City Parks Department officials and the borough president joined cricket players at the park Monday morning to officially unveil the renovated field. Borough President Helen Marshall allocated $650,000 to redo the grassland at Rockaway and Sutphin boulevards to include an official league-size cricket field.

“Cricket is the fastest growing sport in New York City,” Parks Commissioner Adrian Benepe said. “And as a result, we have a lot of demand for it.”

The Indo-Caribbean community in southeast Queens has been using Baisley Pond Park for its official cricket matches for years and the number of players has risen. There are 26 public schools that have varsity cricket teams which include 500 student athletes, according to Basset Thompson, the cricket commissioner for the Public Schools Athletic League.

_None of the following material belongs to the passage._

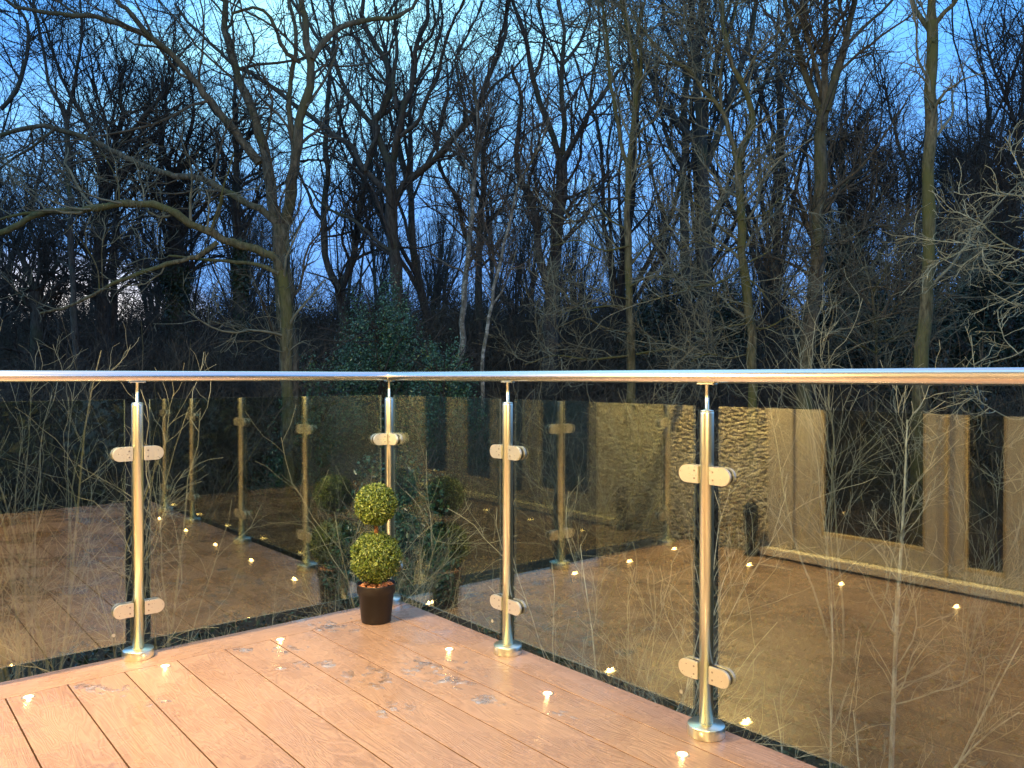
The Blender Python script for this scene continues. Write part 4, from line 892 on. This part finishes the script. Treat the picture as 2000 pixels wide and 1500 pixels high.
# ivy on the thick trunk at the left and on its shaggy neighbour
def ivy_on(px, ytop, ybot, d, w, n, seed, nm):
    g = np.random.default_rng(seed); yy = g.uniform(ytop, ybot, n); a = g.random(n)*6.28; c = np.stack([(np.full(n, px)-1000)/FPX*d, np.full(n, d), CAMZ+(Y0-yy)/FPX*d], 1)
    rr = w/FPX*d*(.6+.55*g.random(n))*(1+.25*np.sin(yy*.05)); dirn = np.stack([np.cos(a), np.sin(a), .15*g.normal(size=n)], 1)
    par = bpy.data.objects[nm]; org = np.array(par.location)
    leaves('ivy', None, None, c+dirn*rr[:, None]-org, .07, IVYM, seed, .5, 'stuff', par, dirn)
ivy_on(345, 520, 760, 28, 24, 5000, 81, 'ivy_clad_tree'); ivy_on(471, 470, 760, 27, 14, 2600, 82, 'ivy_based_tree')

# ------------------------------------------------------------------ woodland beyond: shared shapes, each tree its own object
def wood_variant(seed, h, tall_bare):
    g = np.random.default_rng(seed); m_ = 16; P = np.zeros((1, m_, 3)); d = np.array([[.05*g.normal(), .05*g.normal(), 1]])
    for i in range(1, m_): d = unit(d+np.array([[.06*g.normal(), .06*g.normal(), .05]])); P[:, i] = P[:, i-1]+d*h*.8/(m_-1)
    RR = (h*.0125*(1-.72*np.linspace(0, 1, m_)))[None]
    l1, s1 = grow(P, RR, 12, 12, h*.44, .62, 30, .8, .09, .03, lo=tall_bare, g=g, rmax=.12)
    l2, s2 = grow(np.concatenate([l1]), s1, 75, 9, h*.17, .5, 40, .6, .14, .012, g=g)
    l3, s3 = grow(l2, s2, 520, 6, h*.07, .55, 38, .5, .18, .007, lo=.05, g=g)
    l4, s4 = grow(l3, s3, 1700, 4, h*.030, .6, 38, .3, .2, .0048, lo=.0, g=g)
    tr = npmesh('trunk', *merge([tubes(P, RR, 8)])); cr = npmesh('crown', *merge([tubes(l1, s1, 6), tubes(l2, s2, 4), tubes(l3, s3, 3), tubes(l4, s4, 3)]))
    tr.materials.append(BK['dark']); cr.materials.append(TW['dark']); return tr, cr
VAR = [wood_variant(100+k, 13.0, .18+.06*(k % 3)) for k in range(6)]
g = np.random.default_rng(5)
spots = []
for row, (dist, cnt) in enumerate(((32, 7), (40, 13), (50, 19), (64, 24))):
    for k in range(cnt):
        a = -37+74*(k+.5)/cnt+g.normal()*1.4
        if (row == 0 and -20 < a < -8 and g.random() < .5) or (row < 3 and -31 < a < -25): continue
        dd = dist*(1+.06*g.normal()); spots.append((dd*math.tan(R(a)), dd, row))
for px_, dd_ in ((30, 27), (850, 29), (1150, 28), (1300, 30), (1515, 28), (1692, 30), (1856, 30)):
    spots.append(((px_-1000)/FPX*dd_, dd_, -1))
for k, (x, y, row) in enumerate(spots):
    tr, cr = VAR[g.integers(0, 6)]; z = float(gz_(x, y))
    e = tag(empty('woodland_tree', (x, y, z-.1), g.random()*6.28), 'thin dark leafless tree of the dense wood far behind the deck', 'tree', 'thin bare trees of the far wood')
    f_ = (.58+.34*g.random())*(1+.15*row); e.scale = (f_, f_, f_*(1 if x > -9 else .93))
    if row < 0: f_ = 1.0+.2*g.random(); e.scale = (f_*1.15, f_*1.15, f_)
    for nm, me in (('trunk', tr), ('crown', cr)):
        c = bpy.data.objects.new(nm, me); COL.objects.link(c); c.parent = e
        if nm == 'crown': c['kind'] = 'stuff'

# ------------------------------------------------------------------ undergrowth mass
ug = tag(empty('undergrowth'), 'dense dark brown undergrowth of bare shrubs filling the wood floor', 'undergrowth', kind='stuff')
def brush_variant(seed):
    g = np.random.default_rng(seed); n = 34; m_ = 8; P = np.zeros((n, m_, 3)); a = g.random(n)*6.28; r = g.random(n)**.5
    P[:, 0, 0] = .9*r*np.cos(a); P[:, 0, 1] = .9*r*np.sin(a); d = unit(np.stack([np.cos(a)*r*.6, np.sin(a)*r*.6, np.ones(n)], 1)); ln = 2.6*(.55+.6*g.random(n))
    for i in range(1, m_): d = unit(d+.10*g.normal(size=(n, 3))); P[:, i] = P[:, i-1]+d*(ln/(m_-1))[:, None]
    RR = (.014*(.6+.6*g.random(n)))[:, None]*(1-.7*np.linspace(0, 1, m_))[None]
    q1, r1 = grow(P, RR, 380, 6, .95, .6, 45, .2, .18, .005, lo=.05, g=g); q2, r2 = grow(q1, r1, 2600, 4, .38, .7, 42, .1, .2, .0042, lo=0, g=g)
    me = npmesh('brush', *merge([tubes(P, RR, 4), tubes(q1, r1, 3), tubes(q2, r2, 3)])); return me
BV = [brush_variant(200+k) for k in range(4)]
for k, me in enumerate(BV): me.materials.append(TW['dark' if k % 2 else 'brown'])
g = np.random.default_rng(9)
for dist, cnt, hs in ((13.5, 12, .8), (17, 20, .95), (21, 26, 1.1), (25.5, 30, 1.35), (30, 34, 1.5), (36, 34, 1.7), (43, 36, 1.9)):
    for k in range(cnt):
        a = -37+74*(k+.5)/cnt+g.normal()*1.0; dd = dist*(1+.05*g.normal()); x = dd*math.tan(R(a)); s_ = hs*(.8+.35*g.random())
        c = bpy.data.objects.new('brush', BV[g.integers(0, 4)]); COL.objects.link(c); c.parent = ug; c.location = (x, dd, float(gz_(x, dd))-.1); c.rotation_euler = (0, 0, g.random()*6.28); c.scale = (s_*1.3, s_*1.3, s_)
# far hedge closing the wood floor
g = np.random.default_rng(91); n = 42000; a = np.radians(g.uniform(-42, 42, n)); dd = g.uniform(46, 54, n); x = dd*np.tan(a); top_ = 2.9+.7*np.sin(x*.35)+.5*np.sin(x*.9+2)
z = gz_(x, dd)+g.random(n)*top_
leaves('far_hedge', 'dark distant hedge along the foot of the wood', 'hedge', np.stack([x, dd, z], 1), .22, YEW, 92, .9)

The field has newly planted grass for the infield and outfield, a state-of-the-art pitch and new wooden wickets. Players who took to the field enjoyed it and Benepe said he was pleased with the overall look of the greenspace.

“You can spend $650,000 … and not have anything to show for it, but I was blown away by this carpet of emerald,” he said.

The field is so good that the PSAL will hold its championships at Baisley Pond Park in June, Thompson said.

And the field was not the only new amenity to come to the park. A green drainage system was installed just outside the field to help deal with the constant flooding problems in the area.

Due to a high underground water table beneath southeast Queens, the streets flood easily anytime it rains. The bioswales that are located on the Baisley Boulevard side of the park use trees, shrubs, grasses and wildflowers to remove silt and pollution from surface runoff water.

“You’re watering the plants that need to be watered and taking the rain off the playing fields,” Benepe said.

Marshall said the new trees, pedestrian walkways and cleaner look would attract more Queens residents to Baisley Pond Park.

“People who are not cricket players will enjoy the park,” she said. “We’ve done very fantastic work with this park.”

This may not be the end for cricket expansion in southeast Queens. City Councilman Ruben Wills (D-Jamaica), whose predecessor Tom White helped fund the Baisley field, said he would like to bring a cricket stadium to the neighborhood.

“The commissioner, the borough president and my predecessor did a good job funding this project,” he said.